February 23, 2019

The StartX Files: Word to the Wise: Wrapping Up and Picking a Winner - page 2

None Dare Call it Settling

  • November 30, 2001
  • By Brian Proffitt

Available from: http://www.abisource.com
Version reviewed: 0.7.14 for Linux/Intel
Version currently available: 0.9.4 for Linux/Intel
License: GNU General Public License
Cost: Free to download as binary or source

Of course, looking at the AbiWord 0.7.14 release for Linux, you'll immediately notice the interface's similarity to Word. Built with the GTK libraries, AbiWord molds very well into the GNOME 1.4 interface on which it was tested. (It also worked well on the KDE2 environment, though there were some screen refresh problems in the left-margin ruler.)
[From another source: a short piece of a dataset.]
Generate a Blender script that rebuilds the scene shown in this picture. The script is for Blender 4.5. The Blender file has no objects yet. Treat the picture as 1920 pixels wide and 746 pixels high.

This level of detail shows up throughout the application. There are features missing from AbiWord (some of them that I believe are fundamental) but only once did I see evidence of this in the interface itself. Besides this one glitch, the menus and toolbars were seamless in form and functionality.

AbiWord has some font problems apart from the inheritance of Linux's font issues. Most glaring was the program's complete crash whenever I tried to apply color to any passage of text. This is that glitch I was talking about earlier. Now, in fairness, the version number does indicate a pre-production product, and if this is the only glitch to be found (and for me it was), then AbiWord can be forgiven the slip-up.

Printer support was seamless with the printer queues I had set up, and color support was available, too.

Overall, the tools presented in the two main toolbars were the usual gamut of word processing tools. There was even an Extra toolbar where applied font features like strikethrough and line spacing and leading buttons resided. I missed the ability to customize the toolbars, but only a little bit.

Image insertion needs a bit more help, since you can only insert aniline images, and only .png, .bmp, and .svg formatted-images at that. Hey, I'm all for the GIF boycott, but if you're going to let bitmaps in, why not GIFs and JPEGs? Autotext insertion was available, too, though there was no way to customize the passages. Style formatting is on the menu, but according to the message dialog box that pops up, it is not available yet. Tab management is in place, and works pretty well.

What leaped out at me as a fundamental feature that needs to be added was table creation. There was simply nothing along these lines, which is unfortunate. I hope AbiWord adds this functionality soon. Also on my wish list is indexing and table of contents creation and revision marks. There's no grammar checker or thesaurus, either, but it'll be cold day in you-know-where before I'll wish for those.

One feature that AbiWord has that Word will never have is the ability to emulate the vi and Emacs keyboards, making it a nice migration point for those of you who are text editor jockeys.

An area where AbiWord really shines is file compatibility: all sorts of open and common file formats are used by this application. Even the AbiWord native format (.abw) is XML-based, so could easily be picked up by other applications' filters, should their developers put forth a little effort. Until then, rich text format documents can be opened, as well as: .rft, .txt, utfs, .html, .wml, .dbk, and Word's .doc. The DocBook functionality made me giddy, and you can save files in that format, as well. You can save in all of these formats I've listed, save the .doc format. But what really filled me with glee is the fact that you can also save documents in LaTeX format and PalmPilot .pdb format, giving you a lot of mobility for your words.

And speaking of mobility, recall that I mentioned HTML formatting. AbiWord does a nice job of creating simple Web pages without (thank the Deity of your choice) all of that extra nonsense Word shoves into its HTML documents.

AbiWord is a word processor that in a few respects looks it 0.7.14 version-age. And there's no getting around it, these shortcomings will need to be fixed before version 1.0. But there are a lot of areas where AbiWord has positioned itself very well against the product it is emulating. I look forward to seeing more out of this strong open source project.